Adeimantus calls upon Sokrates to recommend and enforce Justice on its own grounds, and to explain how Justice in itself benefits the mind of the just man.
“Here therefore is a deficiency in the argument on behalf of justice, which I call upon you,[41] Sokrates, who have employed all your life in these meditations, to supply. You have declared justice to be good indeed for its consequences, but still more of a good from its own intrinsic nature. Explain how it is good, and how injustice is evil, in its own intrinsic nature: what effect each produces on the mind, so as to deserve such an appellation. Omit all notice of consequences accruing to the just or unjust man, from the opinion, favourable or otherwise, entertained towards him by others. You must even go farther: you must suppose that both of them are misconceived, and that the just man is disgraced and punished as if he were unjust — the unjust man honoured and rewarded as if he were just. This is the only way of testing the real intrinsic value of justice and injustice, considered in their effects upon the mind. If you expatiate on the consequences — if you regard justice as in itself indifferent, but valuable on account of the profitable reputation which it procures, and injustice as in itself profitable, but dangerous to the unjust man from the hostile sentiment and damage which it brings upon him — the real drift of your exhortation will be, to make us aspire to be unjust in reality, but to aim at maintaining a reputation of justice along with it. In that line of argument you will concede substantially the opinion of Thrasymachus — That justice is another man’s good, the advantage of the more powerful: and injustice the good or profit of the agent, but detrimental to the weaker.”[42]
[41] Plat. Rep. ii. p. 367 E. διότι πάντα τὸν βίον οὐδὲν ἄλλο σκοπῶν διελήλυθας ἢ τοῦτο (you, Sokrates).
[42] Plat. Republic, ii. p. 367 C-D.
Relation of Glaukon and Adeimantus to Thrasymachus.
With the invocation here addressed to Sokrates, Adeimantus concludes his discourse. Like Glaukon, he disclaims participation in the sentiments which the speech embodies.
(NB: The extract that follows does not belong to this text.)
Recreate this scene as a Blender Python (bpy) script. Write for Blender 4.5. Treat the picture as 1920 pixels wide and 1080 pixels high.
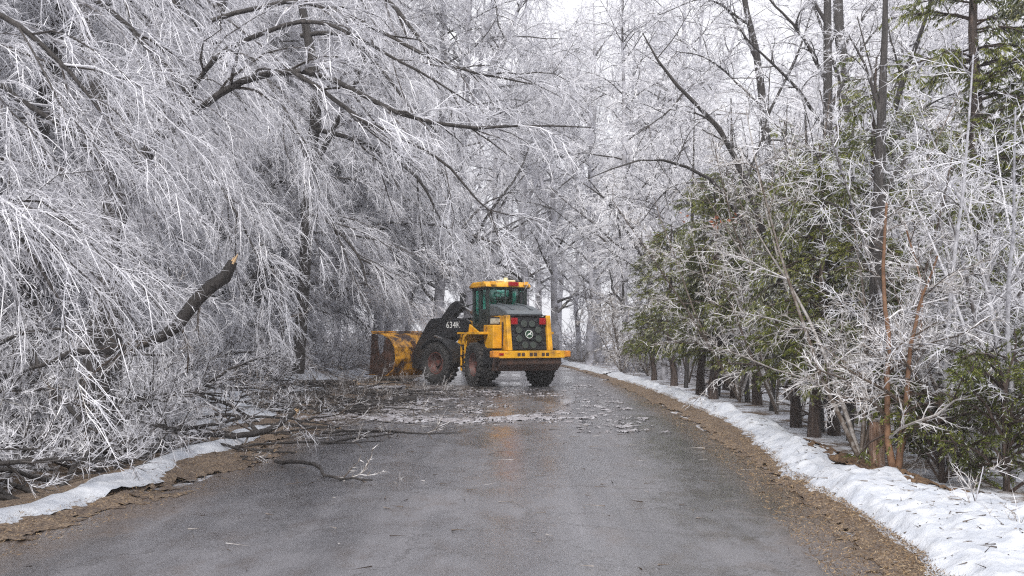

Both of them, professing to be dissatisfied with the previous refutation of Thrasymachus by Sokrates, call for a deeper exposition of the subject. Both of them then enunciate a doctrine, resembling partially, though not entirely, that of Thrasymachus — but without his offensive manner, and with superior force of argument. They propose it as a difficult problem, which none but Sokrates can adequately solve. He accepts the challenge, though with apparent diffidence: and we now enter upon his solution, which occupies the remaining eight books and a half of the Republic. All these last books are in fact expository, though in the broken form of dialogue. The other speakers advance scarce any opinions for Sokrates to confute, but simply intervene with expressions of assent, or doubt, or demand for farther information.
Statement of the question as it stands after the speeches of Glaukon and Adeimantus. What Sokrates undertakes to prove.
I here repeat the precise state of the question, which is very apt to be lost amidst the mæanderings of a Platonic dialogue.
First, What is Justice? Sokrates had declared at the close of the first book, that he did not know what Justice was; and that therefore he could not possibly decide, whether it was a virtue or not:— nor whether the possessor of it was happy or not.
Secondly, To which of the three classes of good things does Justice belong? To the second class — i. e. things good per se, and good also in their consequences? Or to the third class — i. e. things not good per se, but good only in their consequences? Sokrates replies (in the beginning of the second book) that it belongs to the second class.